Doubling the planks for stability.

Pressure-washing to make sure the granite surfaces are clean before mortaring.

The crown was relatively light so we simply winched it up the side of the pyramid (with protective plywood and timber in place).

Only the urn to go now!

A couple of days later we’re back, determined to get the urn on. We had to adapt our lifting style here as we couldn’t drill a hole into the top of the urn! Instead, George ties a neat sling around the urn, and we winch it above the crown. We didn’t think that ordinary mortar would be safe enough to hold the urn, despite the anchoring pin, so we pumped anchor resin into the locating hole and over the entire base and carefully lowered the urn to complete the restoration.

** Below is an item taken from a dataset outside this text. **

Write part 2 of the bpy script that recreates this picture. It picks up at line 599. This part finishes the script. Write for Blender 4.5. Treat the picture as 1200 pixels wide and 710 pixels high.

The flying pig proved very popular on our Facebook post announcing the completion of the memorial. It was for the doubters who had feared we could never do it!

Another work party to tidy up the mortar, to raise the soil level to the bottom of the sandstone block course around the enclosure, to sow grass seed and work it in, and to give the soil (and volunteers) a good soaking. Now we’re done!